Baseline protocols may themselves be plural and subject to evolution.
Actually, most likely they will. The more successful a given baseline
protocol is, the more parts of the Collage will adopt it.
In that case, the global level of affairs will be managed by more
informal conventions — or even with no explicit conventions at all, but
by emergent swarm-like and stigmergic organization. The informal
approach seems to be the most optimal for large-scale interrelations, as
it arises naturally from the global balance of interests. Today, a major
portion of international relations operates in a similar fashion. This
approach involves far less algorithmization — specific situations and
precedents become significantly more substantial.
At the current moment, this is mostly a vague fantasy. A questionable
utopian proposition. Surely, many problems and peculiarities, not
addressed in this text, will arise in practice. However, certain
meta-anarchist tendencies are already present in our day and age:
autonomous zones, blockchain-driven decision-making, federated social
networks, micronations, private and charter cities, democratic
confederalism of Rojava, free and open-source software — and many more.

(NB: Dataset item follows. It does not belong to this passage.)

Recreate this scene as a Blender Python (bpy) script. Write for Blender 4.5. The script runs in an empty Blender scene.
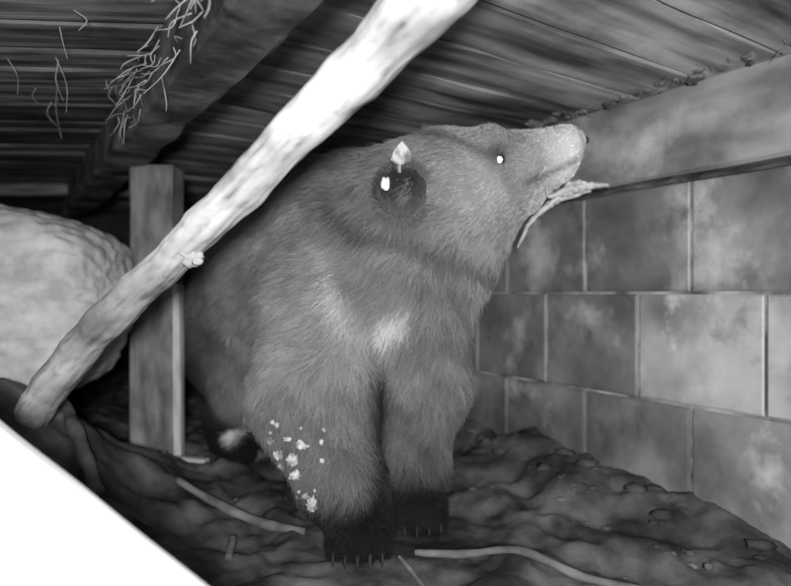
import bpy, math, random
import numpy as np
from mathutils import Vector, noise, Matrix
random.seed(4); rng=np.random.default_rng(7)
S=bpy.context.scene
COL=S.collection
def link(o,parent=None):
    COL.objects.link(o)
    if parent: o.parent=parent
    return o
def mesh_obj(name,verts,faces,mat=None,smooth=False,parent=None):
    me=bpy.data.meshes.new(name); me.from_pydata([tuple(v) for v in verts],[],[tuple(f) for f in faces]); me.update()
    if smooth: me.polygons.foreach_set('use_smooth',[True]*len(me.polygons))
    o=bpy.data.objects.new(name,me)
    if mat: me.materials.append(mat)
    return link(o,parent)
def g3(v): return (v,v,v,1)
def noise_mat(name,lo,hi,scale=8,mapscale=(1,1,1),rough=.85,bump=.3,bdist=.01,detail=8,p0=.35,p1=.65,patch=None,attr=None,spec=.3,patchmap=(1,1,1)):
    m=bpy.data.materials.new(name); m.use_nodes=True; n=m.node_tree.nodes; L=m.node_tree.links
    b=n['Principled BSDF']; b.inputs['Roughness'].default_value=rough
    b.inputs['Specular IOR Level'].default_value=spec
    tc=n.new('ShaderNodeTexCoord'); mp=n.new('ShaderNodeMapping'); mp.inputs['Scale'].default_value=mapscale
    L.new(tc.outputs['Object'],mp.inputs['Vector'])
    t=n.new('ShaderNodeTexNoise'); t.inputs['Scale'].default_value=scale; t.inputs['Detail'].default_value=detail
    L.new(mp.outputs['Vector'],t.inputs['Vector'])
    r=n.new('ShaderNodeValToRGB'); r.color_ramp.elements[0].position=p0; r.color_ramp.elements[1].position=p1
    r.color_ramp.elements[0].color=g3(lo); r.color_ramp.elements[1].color=g3(hi)
    L.new(t.outputs['Fac'],r.inputs['Fac']); out=r.outputs['Color']
    if patch:   # list of (scale, color, p0, p1)
        for pt in (patch if isinstance(patch,list) else [patch]):
            mp2=n.new('ShaderNodeMapping'); mp2.inputs['Scale'].default_value=patchmap; mp2.inputs['Location'].default_value=(pt[0],0,pt[1])
            L.new(tc.outputs['Object'],mp2.inputs['Vector'])
            t2=n.new('ShaderNodeTexNoise'); t2.inputs['Scale'].default_value=pt[0]; t2.inputs['Detail'].default_value=9; t2.inputs['Roughness'].default_value=.62
            L.new(mp2.outputs['Vector'],t2.inputs['Vector'])
            r2=n.new('ShaderNodeValToRGB'); r2.color_ramp.elements[0].position=pt[2]; r2.color_ramp.elements[1].position=pt[3]
            L.new(t2.outputs['Fac'],r2.inputs['Fac'])
            mx=n.new('ShaderNodeMix'); mx.data_type='RGBA'
            L.new(r2.outputs['Color'],mx.inputs[0]); L.new(out,mx.inputs[6]); mx.inputs[7].default_value=g3(pt[1]); out=mx.outputs[2]
    if attr:
        a=n.new('ShaderNodeAttribute'); a.attribute_name=attr
        mx=n.new('ShaderNodeMix'); mx.data_type='RGBA'; mx.blend_type='MULTIPLY'; mx.inputs[0].default_value=1
        L.new(out,mx.inputs[6]); L.new(a.outputs['Color'],mx.inputs[7]); out=mx.outputs[2]
    L.new(out,b.inputs['Base Color'])
    if bump:
        bp=n.new('ShaderNodeBump'); bp.inputs['Strength'].default_value=bump; bp.inputs['Distance'].default_value=bdist
        L.new(t.outputs['Fac'],bp.inputs['Height']); L.new(bp.outputs['Normal'],b.inputs['Normal'])
    return m
def set_attr(o,name,vals,dom='POINT'):
    a=o.data.color_attributes.new(name=name,type='FLOAT_COLOR',domain=dom)
    v=np.ones((len(vals),4)); v[:,:3]=np.asarray(vals)[:,None]; a.data.foreach_set('color',v.ravel())
def box_vf(c,ax,ay,az):
    c,ax,ay,az=map(Vector,(c,ax,ay,az)); v=[]
    for sx in(-1,1):
        for sy in(-1,1):
            for sz in(-1,1): v.append(c+ax*sx+ay*sy+az*sz)
    f=[(0,1,3,2),(4,6,7,5),(0,4,5,1),(2,3,7,6),(0,2,6,4),(1,5,7,3)]
    return v,f
def rough_beam(name,a,b,w,h,mat,side=None,nseg=40,amp=.003,parent=None,bev=.006,seed=0,grain=1.0):
    a=Vector(a);b=Vector(b);d=(b-a); Ln=d.length; d.normalize()
    up=Vector((0,0,1)) if side is None else Vector(side)
    s=d.cross(up).normalized(); u=s.cross(d).normalized()
    prof=[(-w/2+bev,-h/2),(0,-h/2),(w/2-bev,-h/2),(w/2,-h/2+bev),(w/2,0),(w/2,h/2-bev),(w/2-bev,h/2),(0,h/2),(-w/2+bev,h/2),(-w/2,h/2-bev),(-w/2,0),(-w/2,-h/2+bev)]
    n=len(prof); V=[];F=[]
    for i in range(nseg+1):
        t=i/nseg; p=a+d*Ln*t
        for j,(x,y) in enumerate(prof):
            q=p+s*x+u*y
            k=noise.noise(Vector((x*30+seed,y*30,t*Ln*9*grain)))*amp
            V.append(q+(s*x+u*y).normalized()*k)
    for i in range(nseg):
        for j in range(n):
            F.append((i*n+j,i*n+(j+1)%n,(i+1)*n+(j+1)%n,(i+1)*n+j))
    F.append(tuple(range(n))[::-1]); F.append(tuple(nseg*n+j for j in range(n)))
    return mesh_obj(name,V,F,mat,False,parent)
def tube_vf(pts,rads,ns=8,amp=0,seed=0,flat=1.0,freq=25):
    pts=[Vector(p) for p in pts]; V=[];F=[]; n=len(pts); prev=None
    for i,p in enumerate(pts):
        d=(pts[min(i+1,n-1)]-pts[max(i-1,0)]).normalized()
        if prev is None:
            s=d.cross(Vector((0,0,1)));
            if s.length<.1: s=d.cross(Vector((0,1,0)))
        else: s=prev-d*prev.dot(d)
        s.normalize(); prev=s; u=d.cross(s)
        for j in range(ns):
            an=2*math.pi*j/ns; q=s*math.cos(an)+u*math.sin(an)*flat
            r=rads[i]
            if amp: r*=1+amp*noise.fractal((p+q*rads[i])*freq+Vector((seed,0,0)),1,2,3)
            V.append(p+q*r)
    for i in range(n-1):
        for j in range(ns): F.append((i*ns+j,i*ns+(j+1)%ns,(i+1)*ns+(j+1)%ns,(i+1)*ns+j))
    F.append(tuple(range(ns))[::-1]); F.append(tuple((n-1)*ns+j for j in range(ns)))
    return V,F
def merge(parts):
    V=[];F=[]
    for v,f in parts:
        o=len(V); V+=list(v); F+=[tuple(i+o for i in q) for q in f]
    return V,F
def lerp_pts(ctrl,n):
    c=np.array(ctrl,float); c=np.vstack([2*c[0]-c[1],c,2*c[-1]-c[-2]]); out=[]
    m=len(c)-3
    for i in range(n):
        t=i/(n-1)*m; k=min(int(t),m-1); t-=k; p0,p1,p2,p3=c[k:k+4]
        out.append(.5*((2*p1)+(-p0+p2)*t+(2*p0-5*p1+4*p2-p3)*t*t+(-p0+3*p1-3*p2+p3)*t**3))
    out=np.array(out); return [tuple(x) for x in out[:,:3]],list(out[:,3])

# ---------------------------------------------------------------- layout
D=Vector((-.55,.835,0)).normalized(); N=Vector((.835,.55,0)).normalized()  # along wall / toward wall
W0=Vector((.606,.92,0)); B0=Vector((-.133,.61,0)); CZ=.78
def ceil_sep(): return (W0-B0).dot(N)
import bmesh
def ico(c,r,sub=2,amp=.3,sc=(1,1,1),seed=0,fr=1.6):
    bm=bmesh.new(); bmesh.ops.create_icosphere(bm,subdivisions=sub,radius=1)
    v=[]
    for q in bm.verts:
        k=1+amp*noise.fractal(q.co*fr+Vector((seed,seed*.7,0)),1,2,3)
        v.append(Vector((c[0]+q.co.x*r*sc[0]*k,c[1]+q.co.y*r*sc[1]*k,c[2]+q.co.z*r*sc[2]*k)))
    f=[tuple(x.index for x in p.verts) for p in bm.faces]; bm.free(); return v,f

# ---------------------------------------------------------------- ground
def ground_h(x,y):
    h=.0
    h+=.215*math.exp(-(((x+.68)/.20)**2+((y-.98)/.26)**2))
    h+=.10*math.exp(-(((x+.95)/.4)**2+((y-1.3)/.5)**2))
    dw=(W0-Vector((x,y,0))).dot(N)
    t=(Vector((x,y,0))-W0).dot(D)
    h+=.080*math.exp(-((dw-.02)/.15)**2)*(1/(1+math.exp(-(t-.14)*14)))*(1+.6*noise.noise(Vector((t*7,0,3))))
    p=Vector((x,y,0))
    paw=math.exp(-((x+.01)/.15)**4-((y-.98)/.14)**4)
    amp=1-.75*paw
    n1=noise.fractal(p*4,1,2,2); n2=noise.fractal(p*11+Vector((9,0,0)),1.2,2,5); n3=1-abs(noise.noise(p*17+Vector((2,2,0))))*2
    h+=amp*(.026*n1+.022*n2+.008*n3+.003*abs(noise.noise(p*50)))
    return h-.008
nx,ny=400,340; X0,X1,Y0,Y1=-2.0,1.4,-.2,2.9
V=[];F=[]
for j in range(ny):
    for i in range(nx):
        x=X0+(X1-X0)*i/(nx-1); y=Y0+(Y1-Y0)*j/(ny-1)
        V.append((x,y,ground_h(x,y)))
for j in range(ny-1):
    for i in range(nx-1):
        a=j*nx+i; F.append((a,a+1,a+nx+1,a+nx))
parts=[(V,F)]
for i in range(140):
    if i<80:
        t=random.uniform(.0,1.0); dw=abs(random.gauss(.08,.09))+.03
        p=W0+D*t-N*dw
    else: p=Vector((random.uniform(-.7,.5),random.uniform(.7,1.9),0))
    if abs(p.x)<.15 and .86<p.y<1.14: continue
    r=random.choice([.004,.005,.007,.014])
    parts.append(ico((p.x,p.y,ground_h(p.x,p.y)),r,1 if r<.006 else 2,.6,(1.3,1,.6),i))
V,F=merge(parts)
m_dirt=noise_mat('dirt',.035,.17,12,rough=.95,bump=.8,bdist=.012,patch=[(5,.025,.45,.66),(8,.26,.60,.8)],spec=.1)
mesh_obj('ground',V,F,m_dirt,True)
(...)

The Collage assembly process has already started — but if not properly
facilitated, it will be dissolved and defeated by more totalitarian and
structurally fascistic tendencies: social credit systems, state police
militarization, mass surveillance, usage of AI and big data for top-down
control, automation of coercion, and so on.
To prevent this and ensure the emergence of the Collage, we need to
continuously network meta-anarchist tendencies together; start up our
own alterprises and personal utopias; create forks of existing projects;
make political and ideological innovations; and be ready to encounter
fierce resistance from the systems of status quo.
If we somehow succeed, we may suddenly find ourselves on a planet that
is a flourishing playground of chaotic consensual experimentation and
constant exploration of existential possibilities; a world of
unimaginable variance and beauty; a world of thousands of ontological
frontiers.
I’d say such a world would be worth the struggle.